BHS Thespian Society to present play this weekend

Maxwell Addae and Stephanie Mautone in the Bloomfield High School production of ‘Almost, Maine.’
Maxwell Addae and Stephanie Mautone in the Bloomfield High School production of ‘Almost, Maine.’

BLOOMFIELD, NJ — The Bloomfield High School Thespian Society will present the play “Almost Maine” in performances tonight, tomorrow and Saturday nights at 7 p.m.

A comedy written by John Cariani, “Almost, Maine” had its off-Broadway premier in 2006. According to Brandon Doemling, BHS drama teacher and director of the school production, it is currently the most-performed high school play in America.

“It was written by a guy who grew up in northern Maine,” Doemling said earlier this week at Westminster Art Center/Van Fossen Theater, where the play will be performed. “The playwright didn’t think northern Maine was represented in theater.”

Doemling called “Almost, Maine,” a romantic comedy with nine separate scenes. All the scenes are supposed to be occurring on the same night, at 9 p.m., during an aurora borealis. Byrne said there will be an aurora borealis.
“Everything is happening at the same time,” he said.

Doemling did not know why “Almost, Maine” was the most-produced high school play in America, supplanting “A Midsummer’s Night Dream.”

“It’s sweetly absurd,” he said. “We recently did ‘The Trojan Women’ and ‘The Crucible.’ It was time for a comedy.”
But he pointed out that he wants to offer incoming freshmen the opportunity to play in a drama, a classic, a comedy and something absurd, during their stay at BHS.
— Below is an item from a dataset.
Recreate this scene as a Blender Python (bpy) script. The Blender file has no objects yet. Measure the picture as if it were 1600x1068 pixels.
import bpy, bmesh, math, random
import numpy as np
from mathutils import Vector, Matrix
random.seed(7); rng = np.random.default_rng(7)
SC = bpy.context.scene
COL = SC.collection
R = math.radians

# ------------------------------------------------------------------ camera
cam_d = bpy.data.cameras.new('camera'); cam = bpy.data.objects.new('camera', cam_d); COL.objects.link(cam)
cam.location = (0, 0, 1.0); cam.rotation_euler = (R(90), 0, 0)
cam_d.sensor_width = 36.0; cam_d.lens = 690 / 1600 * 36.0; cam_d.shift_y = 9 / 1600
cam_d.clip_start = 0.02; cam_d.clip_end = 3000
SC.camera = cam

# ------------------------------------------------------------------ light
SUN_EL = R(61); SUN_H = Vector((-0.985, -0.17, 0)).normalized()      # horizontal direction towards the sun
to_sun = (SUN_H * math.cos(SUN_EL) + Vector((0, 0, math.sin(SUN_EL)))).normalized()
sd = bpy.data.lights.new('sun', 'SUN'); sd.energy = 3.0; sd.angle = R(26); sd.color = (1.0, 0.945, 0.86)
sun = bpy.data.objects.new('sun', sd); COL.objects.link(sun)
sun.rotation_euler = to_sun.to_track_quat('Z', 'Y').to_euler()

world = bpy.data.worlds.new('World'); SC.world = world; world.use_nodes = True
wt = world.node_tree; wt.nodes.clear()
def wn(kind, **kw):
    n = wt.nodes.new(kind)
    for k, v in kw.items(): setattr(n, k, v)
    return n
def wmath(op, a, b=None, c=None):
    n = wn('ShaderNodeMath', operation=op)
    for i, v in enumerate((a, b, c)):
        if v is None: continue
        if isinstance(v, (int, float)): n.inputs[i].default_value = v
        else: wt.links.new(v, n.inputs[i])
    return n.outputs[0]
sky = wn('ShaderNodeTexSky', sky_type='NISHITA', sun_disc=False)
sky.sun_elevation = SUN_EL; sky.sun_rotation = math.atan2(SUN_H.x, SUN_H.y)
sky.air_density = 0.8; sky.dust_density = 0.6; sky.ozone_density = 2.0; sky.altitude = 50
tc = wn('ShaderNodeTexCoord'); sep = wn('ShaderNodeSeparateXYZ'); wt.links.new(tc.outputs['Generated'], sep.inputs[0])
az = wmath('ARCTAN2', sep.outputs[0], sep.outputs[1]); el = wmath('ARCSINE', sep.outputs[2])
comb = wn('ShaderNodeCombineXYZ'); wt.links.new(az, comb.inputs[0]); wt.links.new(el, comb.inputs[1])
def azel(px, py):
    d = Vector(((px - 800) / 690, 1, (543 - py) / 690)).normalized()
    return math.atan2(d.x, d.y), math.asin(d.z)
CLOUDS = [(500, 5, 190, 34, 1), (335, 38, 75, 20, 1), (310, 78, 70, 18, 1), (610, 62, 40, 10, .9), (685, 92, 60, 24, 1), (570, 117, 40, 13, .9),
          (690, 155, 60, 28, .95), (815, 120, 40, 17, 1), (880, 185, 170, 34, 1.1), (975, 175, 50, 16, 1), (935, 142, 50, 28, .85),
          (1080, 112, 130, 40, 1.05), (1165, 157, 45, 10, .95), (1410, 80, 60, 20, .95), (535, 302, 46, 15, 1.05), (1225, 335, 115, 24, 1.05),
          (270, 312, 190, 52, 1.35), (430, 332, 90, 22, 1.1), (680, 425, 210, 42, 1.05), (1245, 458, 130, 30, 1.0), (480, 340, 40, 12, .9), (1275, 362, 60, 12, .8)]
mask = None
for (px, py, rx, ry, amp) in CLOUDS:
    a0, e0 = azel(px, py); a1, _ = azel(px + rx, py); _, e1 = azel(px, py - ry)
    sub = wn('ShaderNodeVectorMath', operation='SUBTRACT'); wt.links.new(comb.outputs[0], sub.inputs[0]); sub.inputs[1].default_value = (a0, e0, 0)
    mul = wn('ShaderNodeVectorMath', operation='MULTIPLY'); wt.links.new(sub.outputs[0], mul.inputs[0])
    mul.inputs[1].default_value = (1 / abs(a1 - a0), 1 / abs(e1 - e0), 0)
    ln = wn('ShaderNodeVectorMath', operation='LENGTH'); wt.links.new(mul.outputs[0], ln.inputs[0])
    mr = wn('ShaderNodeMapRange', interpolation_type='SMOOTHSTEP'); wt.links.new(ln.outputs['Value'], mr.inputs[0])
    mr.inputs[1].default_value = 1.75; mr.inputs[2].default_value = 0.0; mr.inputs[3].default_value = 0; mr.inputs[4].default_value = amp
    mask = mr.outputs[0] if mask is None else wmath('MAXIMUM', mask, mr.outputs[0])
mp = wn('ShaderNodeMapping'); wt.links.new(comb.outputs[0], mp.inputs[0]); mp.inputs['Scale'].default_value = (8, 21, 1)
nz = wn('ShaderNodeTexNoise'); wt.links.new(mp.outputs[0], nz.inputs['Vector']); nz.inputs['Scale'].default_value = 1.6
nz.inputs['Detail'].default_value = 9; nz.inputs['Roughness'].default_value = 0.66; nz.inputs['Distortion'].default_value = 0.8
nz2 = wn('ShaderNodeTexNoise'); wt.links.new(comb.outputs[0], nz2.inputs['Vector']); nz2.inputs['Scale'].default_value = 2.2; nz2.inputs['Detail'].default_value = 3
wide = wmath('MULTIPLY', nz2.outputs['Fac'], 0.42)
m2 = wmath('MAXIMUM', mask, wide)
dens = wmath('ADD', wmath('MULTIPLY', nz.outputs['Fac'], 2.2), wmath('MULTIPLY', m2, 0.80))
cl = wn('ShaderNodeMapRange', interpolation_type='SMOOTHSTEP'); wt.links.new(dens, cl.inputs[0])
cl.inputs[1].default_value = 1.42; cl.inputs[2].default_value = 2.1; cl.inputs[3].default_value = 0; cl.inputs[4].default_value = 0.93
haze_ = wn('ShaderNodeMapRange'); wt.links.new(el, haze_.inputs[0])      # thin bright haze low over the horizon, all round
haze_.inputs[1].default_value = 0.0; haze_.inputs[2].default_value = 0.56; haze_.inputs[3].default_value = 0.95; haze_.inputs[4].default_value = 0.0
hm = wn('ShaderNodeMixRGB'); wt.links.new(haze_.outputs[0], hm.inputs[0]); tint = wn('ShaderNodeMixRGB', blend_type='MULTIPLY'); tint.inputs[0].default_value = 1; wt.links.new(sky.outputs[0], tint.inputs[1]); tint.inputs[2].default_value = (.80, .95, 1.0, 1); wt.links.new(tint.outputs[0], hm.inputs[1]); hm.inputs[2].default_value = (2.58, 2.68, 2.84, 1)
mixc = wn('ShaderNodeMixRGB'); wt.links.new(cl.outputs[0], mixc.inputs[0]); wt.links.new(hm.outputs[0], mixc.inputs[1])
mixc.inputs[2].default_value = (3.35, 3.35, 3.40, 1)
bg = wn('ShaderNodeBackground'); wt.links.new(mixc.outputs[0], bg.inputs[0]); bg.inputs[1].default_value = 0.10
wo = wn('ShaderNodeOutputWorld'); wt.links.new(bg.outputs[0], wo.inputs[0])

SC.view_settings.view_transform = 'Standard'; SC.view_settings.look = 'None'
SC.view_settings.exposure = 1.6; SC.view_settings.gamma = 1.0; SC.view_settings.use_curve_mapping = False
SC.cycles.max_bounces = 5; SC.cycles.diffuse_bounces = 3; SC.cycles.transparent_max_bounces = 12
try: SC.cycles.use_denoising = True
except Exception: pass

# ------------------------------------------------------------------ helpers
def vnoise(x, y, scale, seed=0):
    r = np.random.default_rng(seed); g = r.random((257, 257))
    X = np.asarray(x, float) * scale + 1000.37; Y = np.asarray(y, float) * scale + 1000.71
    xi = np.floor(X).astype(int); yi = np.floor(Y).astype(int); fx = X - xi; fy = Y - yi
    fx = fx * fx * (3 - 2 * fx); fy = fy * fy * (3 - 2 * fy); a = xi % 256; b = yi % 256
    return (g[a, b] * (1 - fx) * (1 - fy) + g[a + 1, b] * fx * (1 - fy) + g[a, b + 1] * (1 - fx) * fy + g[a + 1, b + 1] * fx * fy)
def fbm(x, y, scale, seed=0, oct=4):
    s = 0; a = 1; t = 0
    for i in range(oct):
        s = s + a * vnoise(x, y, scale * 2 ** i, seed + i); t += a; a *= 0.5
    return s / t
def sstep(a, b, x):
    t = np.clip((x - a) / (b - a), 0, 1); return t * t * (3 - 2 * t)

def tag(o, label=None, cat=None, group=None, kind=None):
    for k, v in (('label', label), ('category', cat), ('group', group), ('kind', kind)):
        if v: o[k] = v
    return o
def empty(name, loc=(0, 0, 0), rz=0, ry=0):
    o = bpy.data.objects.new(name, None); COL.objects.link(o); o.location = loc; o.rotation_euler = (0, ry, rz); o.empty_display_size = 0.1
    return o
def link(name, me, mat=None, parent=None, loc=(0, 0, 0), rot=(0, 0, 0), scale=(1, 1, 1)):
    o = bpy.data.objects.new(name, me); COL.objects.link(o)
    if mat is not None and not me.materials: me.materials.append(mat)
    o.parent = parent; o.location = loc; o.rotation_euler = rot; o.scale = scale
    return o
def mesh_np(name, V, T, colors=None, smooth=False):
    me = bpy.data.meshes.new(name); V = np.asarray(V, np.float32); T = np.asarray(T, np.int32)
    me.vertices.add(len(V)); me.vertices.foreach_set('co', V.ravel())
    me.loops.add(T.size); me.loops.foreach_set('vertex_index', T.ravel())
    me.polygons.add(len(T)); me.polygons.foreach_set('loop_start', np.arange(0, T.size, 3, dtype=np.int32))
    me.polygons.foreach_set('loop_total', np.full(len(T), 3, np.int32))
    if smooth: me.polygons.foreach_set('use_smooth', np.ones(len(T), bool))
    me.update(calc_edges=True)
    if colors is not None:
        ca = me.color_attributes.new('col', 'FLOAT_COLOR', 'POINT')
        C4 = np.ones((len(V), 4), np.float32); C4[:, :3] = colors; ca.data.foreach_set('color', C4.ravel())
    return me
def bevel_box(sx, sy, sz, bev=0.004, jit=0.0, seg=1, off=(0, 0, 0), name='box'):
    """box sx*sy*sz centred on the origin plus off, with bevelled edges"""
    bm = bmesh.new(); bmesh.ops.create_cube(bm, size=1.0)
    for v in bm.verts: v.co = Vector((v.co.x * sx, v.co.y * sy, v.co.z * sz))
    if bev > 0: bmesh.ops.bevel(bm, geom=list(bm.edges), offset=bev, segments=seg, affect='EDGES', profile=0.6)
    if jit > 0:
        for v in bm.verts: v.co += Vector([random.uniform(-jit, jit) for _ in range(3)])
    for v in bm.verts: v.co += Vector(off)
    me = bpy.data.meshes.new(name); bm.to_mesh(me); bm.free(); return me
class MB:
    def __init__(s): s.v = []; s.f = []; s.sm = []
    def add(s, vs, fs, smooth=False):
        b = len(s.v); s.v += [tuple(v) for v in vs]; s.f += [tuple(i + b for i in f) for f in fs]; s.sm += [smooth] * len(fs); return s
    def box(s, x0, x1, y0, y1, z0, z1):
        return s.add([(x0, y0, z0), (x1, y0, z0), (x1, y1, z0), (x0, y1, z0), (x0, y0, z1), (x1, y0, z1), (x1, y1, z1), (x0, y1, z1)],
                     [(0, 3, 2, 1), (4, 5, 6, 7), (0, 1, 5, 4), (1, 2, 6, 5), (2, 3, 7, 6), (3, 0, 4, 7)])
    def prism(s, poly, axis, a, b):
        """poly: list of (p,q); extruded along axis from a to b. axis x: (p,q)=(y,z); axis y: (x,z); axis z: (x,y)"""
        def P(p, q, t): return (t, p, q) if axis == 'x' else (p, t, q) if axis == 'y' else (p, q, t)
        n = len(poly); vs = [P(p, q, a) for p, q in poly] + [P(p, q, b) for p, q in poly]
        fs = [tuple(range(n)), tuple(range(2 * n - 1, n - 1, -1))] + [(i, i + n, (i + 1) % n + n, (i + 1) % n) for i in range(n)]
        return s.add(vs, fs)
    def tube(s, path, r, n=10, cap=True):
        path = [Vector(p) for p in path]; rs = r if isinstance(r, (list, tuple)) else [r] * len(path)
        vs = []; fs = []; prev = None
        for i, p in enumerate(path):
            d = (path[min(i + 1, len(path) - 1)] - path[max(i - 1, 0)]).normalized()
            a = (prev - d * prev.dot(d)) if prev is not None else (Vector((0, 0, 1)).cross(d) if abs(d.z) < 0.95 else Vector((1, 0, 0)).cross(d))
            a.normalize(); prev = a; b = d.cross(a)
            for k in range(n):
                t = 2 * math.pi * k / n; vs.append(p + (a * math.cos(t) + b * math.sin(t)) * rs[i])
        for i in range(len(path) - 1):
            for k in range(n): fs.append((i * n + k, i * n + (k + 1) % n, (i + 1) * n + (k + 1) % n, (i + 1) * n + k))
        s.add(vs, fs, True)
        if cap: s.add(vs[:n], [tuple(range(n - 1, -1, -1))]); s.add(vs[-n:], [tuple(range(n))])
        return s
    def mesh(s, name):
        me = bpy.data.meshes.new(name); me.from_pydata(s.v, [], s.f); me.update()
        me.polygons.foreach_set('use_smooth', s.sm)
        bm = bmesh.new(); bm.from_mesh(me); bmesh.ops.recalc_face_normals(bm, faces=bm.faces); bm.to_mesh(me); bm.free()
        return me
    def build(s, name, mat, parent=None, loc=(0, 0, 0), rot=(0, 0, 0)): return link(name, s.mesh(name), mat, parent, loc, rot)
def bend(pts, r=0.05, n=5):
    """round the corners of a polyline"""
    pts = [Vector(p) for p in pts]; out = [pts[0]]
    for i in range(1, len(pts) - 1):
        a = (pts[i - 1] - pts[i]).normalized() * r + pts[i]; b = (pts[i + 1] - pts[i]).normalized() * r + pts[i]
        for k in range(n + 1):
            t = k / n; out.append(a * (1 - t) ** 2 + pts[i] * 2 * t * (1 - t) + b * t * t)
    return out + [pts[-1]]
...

Doemling has never seen a production of “Almost, Maine.”
“Because something is most-produced doesn’t stop me from doing a play,” he said.
“Almost, Maine,” was originally produced with a cast of four. The BHS cast will have 19 students. Doemling said he likes to use as many student actors as possible in a production. Sixty-three students auditioned for “Almost, Maine.” A crew of an additional 11 students are working on the play. Because the set design is so minimal, Doemling said students were rotated so that everyone had a chance to contribute. There are 11 seniors in the entire company of 30 students.

“We do have less experience,” Doemling said of the company. “Two boys have never done a play before. There is a girl who has never done a play and a senior girl, who has been in a musical chorus, who has never been in a play.”
One of the benefits of having less experience among his cast, Doemling said, is that it shows that students are getting into theater arts.

“Students are becoming less and less acquainted with the theater arts,” he said. “I have 105 students in my theater program. I’d say half of them have never seen a play.”

During rehearsals, Doemling said he saw how touching the students found “Almost, Maine” to be. He thought this taught the cast and crew an important lesson.

“In this world, there is so much cynicism,” he said. “But there is a place for this sort of romance — that sentimentality is not such a bad thing.”

Doemling said the high school was preparing to start a full-fledge theater curriculum by adding stagecraft and theater production. The proposal has been approved the the Board of Education. A class in theater production, he said, would permit students who might now have the chance to perform in a BHS Thespian Society production, to act in smaller plays for class.

A fee will be charged for “Almost, Maine.”